Wednesday, 16 November 2016

The Confessional. Part 23.

Theory and practice of the confessional by Caspar Erich Schieler, Richard Frederick Clarke

8. Conditional Absolution.

It is the unanimous teaching of all theologians that in certain cases, for weighty reasons, the Sacraments may be administered conditionally, and, what is more, must be so administered. With regard to Baptism and Extreme Unction this is prescribed by the Roman Ritual, with regard to Confirmation by Benedict XIV, with regard to the Holy Eucharist, where a doubt exists as to the validity of the consecration, by the Rubrics of the Mass, and with regard to Orders by the S. Congregatio Concilii.

The question now under consideration is whether the Sacrament of Penance given conditionally is valid.

Many theologians were of opinion that a conditional absolution was opposed to the judicial character of this Sacrament.

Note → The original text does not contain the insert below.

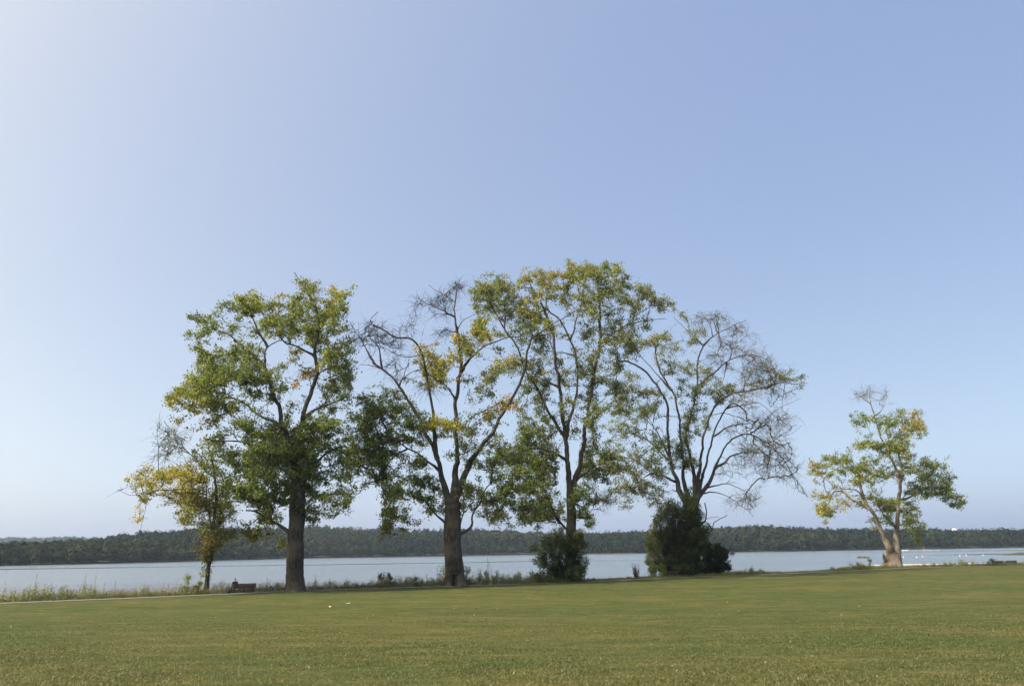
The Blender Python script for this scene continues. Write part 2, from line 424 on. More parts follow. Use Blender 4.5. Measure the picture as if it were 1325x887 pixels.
#TREES#
# ------------------------------------------------------------------ trees traced as limbs and leaf masses
make_tree('tall full green cottonwood with one thick straight trunk, right of the seated person', (382, 765), [
 (27, 20, 0, [(382, 768, 25), (382, 762, 23), (382, 745, 20.5), (382, 720, 20), (383, 695, 20), (384, 668, 20), (385, 640, 19), (385, 618, 17)]),
 (12, 5.5, -1.5, [(384, 635), (378, 595), (364, 537), (350, 499), (343, 476), (331, 461), (317, 450), (303, 440)]),
 (12, 6, 1.5, [(385, 622), (388, 580), (394, 537), (402, 510), (410, 482), (409, 462), (412, 425), (406, 395)]),
 (5, 1.5, .5, [(406, 395), (397, 378), (388, 366), (381, 352)]),
 (5, 2.5, -2, [(409, 464), (397, 456), (383, 449), (370, 444), (360, 432)]),
 (5, 2, 2, [(412, 425), (424, 408), (436, 395)]),
 (7, 3, 3, [(370, 560), (352, 545), (332, 533), (312, 520), (290, 512)]),
 (6, 2, -3, [(374, 590), (355, 580), (330, 575), (300, 570), (270, 568)]),
 (7, 2.5, -3, [(372, 695), (358, 678), (346, 669), (330, 662), (318, 660)]),
 (8, 3, 3, [(390, 625), (402, 608), (416, 592), (432, 582), (448, 577)]),
 (6, 3, -2, [(393, 540), (408, 531), (428, 523), (445, 515)]),
 (4, 2, 1, [(345, 478), (343, 455), (352, 445), (362, 440)]),
 (4, 2, -1, [(343, 440), (332, 425), (325, 405), (318, 392)]),
 (4, 2, 2, [(320, 452), (300, 436), (283, 428), (268, 425)]),
 (4, 1.5, 3, [(386, 600), (378, 570), (372, 540)]),
], [
 (312, 388, 12, 9, 'yg', 1), (330, 390, 10, 9, 'yg', 1), (292, 402, 12, 7, 'g', 1), (268, 413, 15, 6, 'gd', 1), (259, 432, 9, 12, 'g', 1),
 (256, 452, 9, 9, 'gs', .9), (300, 425, 13, 7, 'g', 1), (345, 398, 9, 9, 'gy', 1), (352, 415, 12, 12, 'gy', 1.1), (335, 430, 12, 7, 'g', .9), (322, 403, 12, 7, 'g', .9),
 (360, 386, 8, 4, 'YO', .8), (372, 392, 8, 10, 'gs', .9), (394, 368, 9, 9, 'sy', .9), (408, 376, 10, 8, 'ys', .9), (380, 408, 13, 12, 'gs', .9), (400, 400, 14, 16, 'sg', .85),
 (436, 378, 13, 10, 'yY', 1), (445, 395, 8, 9, 'gy', 1), (425, 400, 14, 12, 'ys', .9), (432, 420, 13, 13, 'gy', .9), (412, 430, 14, 12, 'gy', 1), (390, 428, 15, 11, 'gy', 1),
 (370, 425, 12, 10, 'gy', 1.1), (452, 440, 8, 7, 'yg', .8), (445, 458, 13, 12, 'gs', .9), (425, 462, 13, 15, 'gy', .8), (395, 482, 10, 9, 'so', .6), (390, 488, 7, 6, 'O', .7), (375, 463, 11, 10, 'ts', .6),
 (330, 455, 10, 8, 'gy', .8), (300, 458, 20, 12, 'g', 1.1), (275, 470, 18, 13, 'g', 1.1), (255, 488, 14, 10, 'gy', 1.1), (308, 480, 22, 13, 'gd', 1.1), (285, 495, 22, 12, 'g', 1.2),
 (240, 503, 16, 9, 'yg', 1.1), (228, 514, 12, 7, 'yg', 1), (236, 528, 14, 8, 'yY', .9), (262, 515, 18, 10, 'gy', 1.1), (232, 543, 9, 7, 'ts', .6), (330, 500, 15, 12, 'gd', .9), (350, 480, 9, 9, 'gy', .6),
 (290, 530, 18, 11, 'gd', 1), (312, 550, 16, 12, 'gd', 1), (265, 545, 17, 9, 'so', .7), (340, 515, 12, 9, 'g', .5), (365, 505, 10, 12, 'g', .5), (375, 530, 9, 10, 'gd', .5), (345, 555, 16, 12, 'dg', 1.1),
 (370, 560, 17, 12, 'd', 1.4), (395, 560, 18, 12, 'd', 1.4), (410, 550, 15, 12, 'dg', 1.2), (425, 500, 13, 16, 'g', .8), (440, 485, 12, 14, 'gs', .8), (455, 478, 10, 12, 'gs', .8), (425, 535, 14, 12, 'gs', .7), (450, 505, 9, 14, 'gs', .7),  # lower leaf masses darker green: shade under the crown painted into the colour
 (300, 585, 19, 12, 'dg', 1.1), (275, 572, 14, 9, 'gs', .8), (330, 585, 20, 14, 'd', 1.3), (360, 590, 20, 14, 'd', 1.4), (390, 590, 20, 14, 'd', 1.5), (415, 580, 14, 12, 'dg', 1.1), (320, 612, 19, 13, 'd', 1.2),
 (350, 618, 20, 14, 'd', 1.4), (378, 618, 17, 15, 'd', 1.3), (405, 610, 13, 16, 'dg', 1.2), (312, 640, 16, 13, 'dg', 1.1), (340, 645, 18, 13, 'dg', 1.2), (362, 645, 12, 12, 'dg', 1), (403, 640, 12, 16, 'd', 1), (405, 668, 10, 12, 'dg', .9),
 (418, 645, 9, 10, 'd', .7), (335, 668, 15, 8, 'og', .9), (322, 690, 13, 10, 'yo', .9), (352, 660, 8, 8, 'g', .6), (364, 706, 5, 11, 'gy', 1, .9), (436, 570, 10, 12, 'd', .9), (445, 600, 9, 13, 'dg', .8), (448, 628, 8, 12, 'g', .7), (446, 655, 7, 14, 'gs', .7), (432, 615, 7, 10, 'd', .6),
], 21, leaf=.23, L=84, flare=.14)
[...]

They argued that the conditional form was not judicial, and in particular would not admit a condition with regard to law (conditio juris), on which the confessor was bound to pronounce judgment (e.g. if thou art prepared, disposed, etc.), whereas they permitted a condition with regard to the fact (conditio facti) (e.g. if thou art alive). This distinction is, however, irrelevant ; for even though the question of the penitent's disposition be left undecided, still the priest judges (1) of the sins which have been confessed, and (2) gives his sentence on the apparent worthiness and preparation of the penitent and the penance to be imposed; and (3) judges on the advisability of conferring conditional absolution or not, according to the effect it will have on the penitent. In any case, the argument from the difference which a conditional sentence would create between a human court and the sacramental tribunal proves nothing, since the two courts differ in many points. It is to be particularly noted that the sentence of an earthly court is always carried out; while the effect of the sentence which the priest pronounces in the divine tribunal always depends on conditions known only to God, so that the priest's sentence is always conditional even when it is pronounced in an absolute form. A conditional sentence is in no way inconsistent with the nature of a judicial judgment either in general or in the Sacrament of Penance.

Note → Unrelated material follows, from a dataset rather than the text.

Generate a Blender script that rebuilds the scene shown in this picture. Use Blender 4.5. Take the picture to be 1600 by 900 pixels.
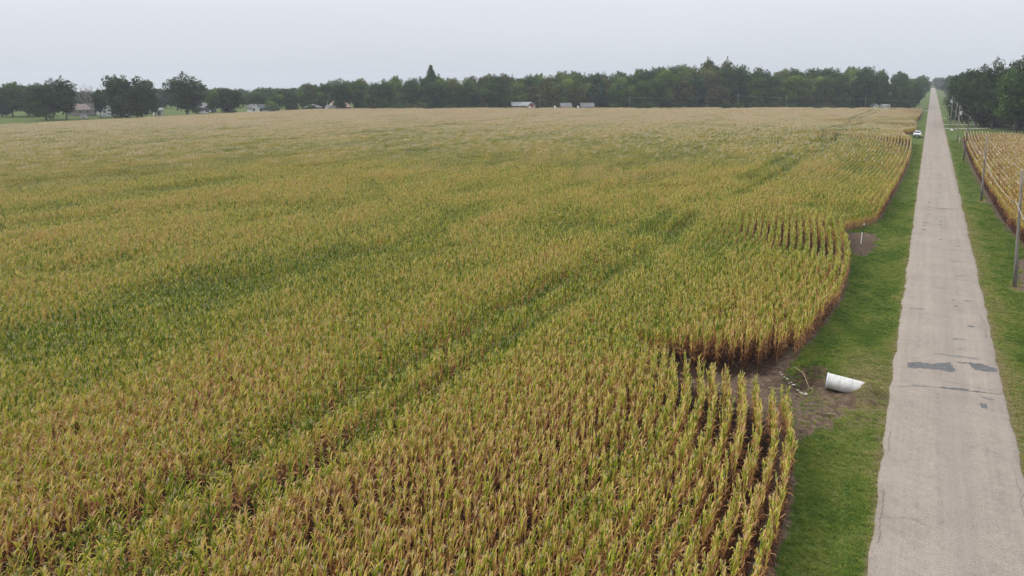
import bpy, bmesh, math, random
import numpy as np
from mathutils import Vector, Matrix

# ------------------------------------------------------------------ scene, camera, light
for o in list(bpy.data.objects):
    bpy.data.objects.remove(o)
S = bpy.context.scene
COL = S.collection
R = math.radians
CAM_H, PITCH, YAW = 19.0, R(8.165), R(29.507)
cam = bpy.data.cameras.new('camera')
cam.sensor_width = 36.0
cam.lens = 25.875
cam.shift_y = -0.103125
cam.clip_start, cam.clip_end = 0.5, 12000
camo = bpy.data.objects.new('camera', cam)
camo.location = (0, 0, CAM_H)
camo.rotation_euler = (math.pi / 2 - PITCH, 0, YAW)
COL.objects.link(camo)
S.camera = camo

SUN_EL, SUN_AZ = 48.0, 262.0          # azimuth clockwise from +Y: light from the left, slightly behind
world = bpy.data.worlds.new('World')
S.world = world
world.use_nodes = True
wn, wl = world.node_tree.nodes, world.node_tree.links
wn.clear()
w_out = wn.new('ShaderNodeOutputWorld')
w_bg = wn.new('ShaderNodeBackground')
w_sky = wn.new('ShaderNodeTexSky')
w_sky.sky_type = 'NISHITA'
w_sky.sun_disc = False
w_sky.sun_elevation = R(SUN_EL)
w_sky.sun_rotation = R(SUN_AZ)
w_sky.air_density, w_sky.dust_density, w_sky.ozone_density = 1.0, 4.0, 1.0
# overcast: an even cloud sheet, a little brighter towards the zenith, hides most of the clear sky
w_tc = wn.new('ShaderNodeTexCoord')
w_sep = wn.new('ShaderNodeSeparateXYZ')
wl.new(w_tc.outputs['Generated'], w_sep.inputs[0])
w_ramp = wn.new('ShaderNodeValToRGB')
w_ramp.color_ramp.elements[0].position = 0.0
w_ramp.color_ramp.elements[0].color = (6.75, 7.2, 7.85, 1)
w_ramp.color_ramp.elements[1].position = 1.0
w_ramp.color_ramp.elements[1].color = (16.0, 16.2, 16.6, 1)
e = w_ramp.color_ramp.elements.new(0.12)
e.color = (8.3, 8.65, 9.2, 1)
wl.new(w_sep.outputs['Z'], w_ramp.inputs[0])
w_noise = wn.new('ShaderNodeTexNoise')
w_noise.inputs['Scale'].default_value = 1.4
w_noise.inputs['Detail'].default_value = 4
w_map = wn.new('ShaderNodeMapping')
w_map.inputs['Scale'].default_value = (1, 1, 3.5)
wl.new(w_tc.outputs['Generated'], w_map.inputs[0])
wl.new(w_map.outputs[0], w_noise.inputs['Vector'])
w_nr = wn.new('ShaderNodeMapRange')
w_nr.inputs['From Min'].default_value, w_nr.inputs['From Max'].default_value = 0.3, 0.7
w_nr.inputs['To Min'].default_value, w_nr.inputs['To Max'].default_value = 0.97, 1.03
wl.new(w_noise.outputs['Fac'], w_nr.inputs['Value'])
w_mul = wn.new('ShaderNodeMixRGB')
w_mul.blend_type = 'MULTIPLY'
w_mul.inputs['Fac'].default_value = 1.0
wl.new(w_ramp.outputs[0], w_mul.inputs['Color1'])
wl.new(w_nr.outputs[0], w_mul.inputs['Color2'])
w_mix = wn.new('ShaderNodeMixRGB')
w_mix.inputs['Fac'].default_value = 0.93
wl.new(w_sky.outputs[0], w_mix.inputs['Color1'])
wl.new(w_mul.outputs[0], w_mix.inputs['Color2'])
wl.new(w_mix.outputs[0], w_bg.inputs['Color'])
w_bg.inputs['Strength'].default_value = 0.066
wl.new(w_bg.outputs[0], w_out.inputs['Surface'])

sun = bpy.data.lights.new('sun', 'SUN')
sun.energy = 1.5
sun.angle = R(10)
sun.color = (1.0, 0.96, 0.9)
suno = bpy.data.objects.new('sun', sun)
COL.objects.link(suno)
_a = R(SUN_AZ)
_d = Vector((math.sin(_a) * math.cos(R(SUN_EL)), math.cos(_a) * math.cos(R(SUN_EL)), math.sin(R(SUN_EL))))
suno.rotation_euler = _d.to_track_quat('Z', 'Y').to_euler()
suno.location = (0, 0, 200)

S.render.engine = 'CYCLES'
S.cycles.max_bounces = 6
S.cycles.diffuse_bounces = 2
S.cycles.glossy_bounces = 2
S.cycles.transmission_bounces = 4
S.cycles.volume_bounces = 0
S.cycles.transparent_max_bounces = 4
S.view_settings.view_transform = 'Standard'
S.view_settings.look = 'None'
S.view_settings.exposure = 0.6
S.view_settings.gamma = 1.0
S.view_settings.use_curve_mapping = False

# ------------------------------------------------------------------ helpers
def new_mat(name):
    m = bpy.data.materials.new(name)
    m.use_nodes = True
    n = m.node_tree.nodes
    return m, n, m.node_tree.links, n['Principled BSDF']

def ramp(n, stops):
    r = n.new('ShaderNodeValToRGB')
    el = r.color_ramp.elements
    while len(el) < len(stops):
        el.new(0.5)
    for k, (p, c) in enumerate(stops):
        el[k].position = p
        el[k].color = (c[0], c[1], c[2], 1)
    return r

def mottled(name, c1, c2, scale=3.0, rough=0.8, detail=6, bump=0.0, spec=0.3, metal=0.0, stretch=(1, 1, 1)):
    m, n, l, b = new_mat(name)
    tc = n.new('ShaderNodeTexCoord')
    mp = n.new('ShaderNodeMapping')
    mp.inputs['Scale'].default_value = stretch
    l.new(tc.outputs['Object'], mp.inputs[0])
    t = n.new('ShaderNodeTexNoise')
    t.inputs['Scale'].default_value = scale
    t.inputs['Detail'].default_value = detail
    t.inputs['Roughness'].default_value = 0.65
    l.new(mp.outputs[0], t.inputs['Vector'])
    r = ramp(n, [(0.3, c1), (0.7, c2)])
    l.new(t.outputs['Fac'], r.inputs[0])
    l.new(r.outputs[0], b.inputs['Base Color'])
    b.inputs['Roughness'].default_value = rough
    b.inputs['Specular IOR Level'].default_value = spec
    b.inputs['Metallic'].default_value = metal
    if bump:
        bp = n.new('ShaderNodeBump')
        bp.inputs['Strength'].default_value = bump
        bp.inputs['Distance'].default_value = 0.03
        l.new(t.outputs['Fac'], bp.inputs['Height'])
        l.new(bp.outputs[0], b.inputs['Normal'])
    return m

class MB:
    """collects faces, builds one mesh object"""
    def __init__(self):
        self.v, self.f, self.mi, self.a = [], [], [], []
    def add(self, vs, fs, mi=0, a=0.0):
        o = len(self.v)
        self.v += [tuple(p) for p in vs]
        self.a += (list(a) if isinstance(a, (list, tuple)) else [a] * len(vs))
        for f in fs:
            self.f.append(tuple(i + o for i in f))
            self.mi.append(mi)
        return self
    def box(self, x0, x1, y0, y1, z0, z1, mi=0, a=0.0):
        vs = [(x0, y0, z0), (x1, y0, z0), (x1, y1, z0), (x0, y1, z0), (x0, y0, z1), (x1, y0, z1), (x1, y1, z1), (x0, y1, z1)]
        fs = [(0, 3, 2, 1), (4, 5, 6, 7), (0, 1, 5, 4), (1, 2, 6, 5), (2, 3, 7, 6), (3, 0, 4, 7)]
        return self.add(vs, fs, mi, a)
    def tube(self, path, radii, sides=6, cap=True, mi=0, a=0.0):
        path = [Vector(p) for p in path]
        if not isinstance(radii, (list, tuple)):
            radii = [radii] * len(path)
        vs = []
        for i, p in enumerate(path):
            t = (path[min(i + 1, len(path) - 1)] - path[max(i - 1, 0)])
            t = t.normalized() if t.length > 1e-9 else Vector((0, 0, 1))
            ref = Vector((1, 0, 0)) if abs(t.x) < 0.9 else Vector((0, 1, 0))
            u = t.cross(ref).normalized()
            w = t.cross(u)
            for k in range(sides):
                an = 2 * math.pi * k / sides
                vs.append(p + (u * math.cos(an) + w * math.sin(an)) * radii[i])
        fs = []
        for i in range(len(path) - 1):
            for k in range(sides):
                k2 = (k + 1) % sides
                fs.append((i * sides + k, i * sides + k2, (i + 1) * sides + k2, (i + 1) * sides + k))
        if cap:
            fs.append(tuple(range(sides - 1, -1, -1)))
            fs.append(tuple(range((len(path) - 1) * sides, len(path) * sides)))
        return self.add(vs, fs, mi, a)
    def prism(self, prof, w0, w1=None, zref=None, mi=0):
        """profile of (y, z) points swept from x=-w to x=+w; half width may change with z"""
        n = len(prof)
        def hw(z):
            if w1 is None:
                return w0
            z0, z1 = zref
            t = min(1, max(0, (z - z0) / (z1 - z0)))
            return w0 + (w1 - w0) * t
        vs = [(-hw(z), y, z) for y, z in prof] + [(hw(z), y, z) for y, z in prof]
        fs = [tuple(range(n)), tuple(range(2 * n - 1, n - 1, -1))]
        for i in range(n):
            j = (i + 1) % n
            fs.append((i, i + n, j + n, j))
        return self.add(vs, fs, mi)
    def mesh(self, name, mats, attr=None, smooth=False):
        me = bpy.data.meshes.new(name)
        me.from_pydata(self.v, [], self.f)
        for m in (mats if isinstance(mats, (list, tuple)) else [mats]):
            me.materials.append(m)
        if any(self.mi):
            me.polygons.foreach_set('material_index', self.mi)
        if attr:
            at = me.attributes.new(attr, 'FLOAT', 'POINT')
            at.data.foreach_set('value', np.array(self.a, dtype=np.float32))
        if smooth:
            me.polygons.foreach_set('use_smooth', [True] * len(me.polygons))
        me.update()
        return me
    def build(self, name, mats, parent=None, attr=None, smooth=False):
        o = bpy.data.objects.new(name, self.mesh(name, mats, attr, smooth))
        COL.objects.link(o)
        if parent:
            o.parent = parent
        return o

def mesh_np(name, verts, quads, mats, attrs=None):
    """fast mesh of quads from numpy arrays"""
    me = bpy.data.meshes.new(name)
    nv, nq = len(verts), len(quads)
    me.vertices.add(nv)
    me.vertices.foreach_set('co', np.asarray(verts, dtype=np.float32).ravel())
    me.loops.add(nq * 4)
    me.loops.foreach_set('vertex_index', np.asarray(quads, dtype=np.int32).ravel())
    me.polygons.add(nq)
    me.polygons.foreach_set('loop_start', np.arange(0, nq * 4, 4, dtype=np.int32))
    me.update(calc_edges=True)
    for m in (mats if isinstance(mats, (list, tuple)) else [mats]):
        me.materials.append(m)
    for k, v in (attrs or {}).items():
        at = me.attributes.new(k, 'FLOAT', 'POINT')
        at.data.foreach_set('value', np.asarray(v, dtype=np.float32))
    me.validate()
    return me

def link(name, me, parent=None):
    o = bpy.data.objects.new(name, me)
    COL.objects.link(o)
    if parent:
        o.parent = parent
    return o

def empty(name, loc=(0, 0, 0), rz=0.0, sc=(1, 1, 1)):
    o = bpy.data.objects.new(name, None)
    o.empty_display_size = 0.3
    o.location = loc
    o.rotation_euler = (0, 0, rz)
    o.scale = sc
    COL.objects.link(o)
    return o

def tag(o, label=None, cat=None, group=None, kind=None):
    if label: o['label'] = label
    if cat: o['category'] = cat
    if group: o['group'] = group
    if kind: o['kind'] = kind
    return o

def copy_tree(o, parent=None):
    c = o.copy()
    COL.objects.link(c)
    c.parent = parent
    for ch in o.children:
        copy_tree(ch, c)
    return c

def ordinal(n):
    w = ['', 'first', 'second', 'third', 'fourth', 'fifth', 'sixth', 'seventh', 'eighth', 'ninth', 'tenth']
    if n <= 10:
        return w[n]
    suf = 'th' if 10 < n % 100 < 20 else {1: 'st', 2: 'nd', 3: 'rd'}.get(n % 10, 'th')
    return str(n) + suf

def vnoise(x, y, seed=0):
    x = np.asarray(x, dtype=np.float64); y = np.asarray(y, dtype=np.float64)
    xi, yi = np.floor(x).astype(np.int64), np.floor(y).astype(np.int64)
    fx, fy = x - xi, y - yi
    fx, fy = fx * fx * (3 - 2 * fx), fy * fy * (3 - 2 * fy)
    def h(a, b):
        k = (a * 374761393 + b * 668265263 + seed * 974711) & 0x7fffffff
        k = ((k ^ (k >> 13)) * 1274126177) & 0x7fffffff
        return ((k ^ (k >> 16)) & 0xffff) / 65535.0
    return (h(xi, yi) * (1 - fx) + h(xi + 1, yi) * fx) * (1 - fy) + (h(xi, yi + 1) * (1 - fx) + h(xi + 1, yi + 1) * fx) * fy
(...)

Lehmkuhl enlarges on this point:  "It is not repugnant in a civil tribunal for a judge to give sentence with a condition like the following, for instance: 'If payment be not made by a certain date or to grant a hearing to a plaintiff 'provided that such or such document be found among his papers which document, of course, he will order to be searched for by trustworthy men. Indeed, every sentence of a human tribunal, whether in civil or in criminal causes, is seldom pronounced without the implicit condition 'if the evidence of the witnesses be true'; for unless it rested upon this supposition and condition, the sentence would be unjust and consequently null, more especially if pronounced by any but the supreme authority."

Thus the sacramental sentence always presupposes that the penitent is telling the truth and has real sorrow; under such circumstances the confessor may be mistaking even when he thinks he is certain, all the more so as the sacramental sentence is pronounced always ministerially, and, in order to be efficacious, must be in accordance with the sentence of God. This, however, is no impediment to the absolution being for the most part pronounced absolutely both as to form and intention. This the confessor must observe as long as he has no solid ground for thinking that his judgment is not in accordance with God's; for a condition which rests only on a possibility or on a groundless suspicion is practically not worth considering and ought not to be acted upon; in reality it is quite sufficiently implied in the nature of the case.

If, however, for some good reason it is to be feared that the judgment of the confessor is different from that of God, while the pressing necessity of the case, or the good of the penitent requires that absolution be given even though doubtful, reverence for the Sacrament demands that the condition be added explicitly in word, or at least in the mind, so that it amounts to a protest on the part of the priest that where the condition is in default he withdraws his intention of pronouncing the sacred words of absolution in the person of Christ.

The opponents of conditional absolution urge in favor of their view the proposition that in doubt about the validity of the Sacraments the safer opinion must be followed. With regard to the validity of conditional absolution there is no doubt, since the views of its opponents have no probability either intrinsic or extrinsic. Moreover, it is not true that the safer opinion with regard to the validity of the Sacraments is always to be followed; for, since the Sacraments were instituted for man's benefit, cases occur in which the Sacraments must be exposed to the danger of nullity, in order to help one who is in extreme spiritual necessity. An instance in point would be the case of a dying man whose dispositions are doubtful. To let him die without absolution would surely expose him to the certain danger of damnation. Supposing he were in good dispositions, whatever misgivings I might have on the subject, should I not be responsible for his damnation ? I might have opened the gates of heaven to him and I have not done it! Am I then to absolve him without any condition ? But supposing he is not disposed ; even if the Sacrament were not nullified, I should be guilty of having exposed it to the danger of invalidity. From such a dilemma the only escape is the use of conditional absolution; by it I can help the dying man if he is in good dispositions, and I insure the Sacrament against nullity when I have the intention of not conferring it unless the man be disposed.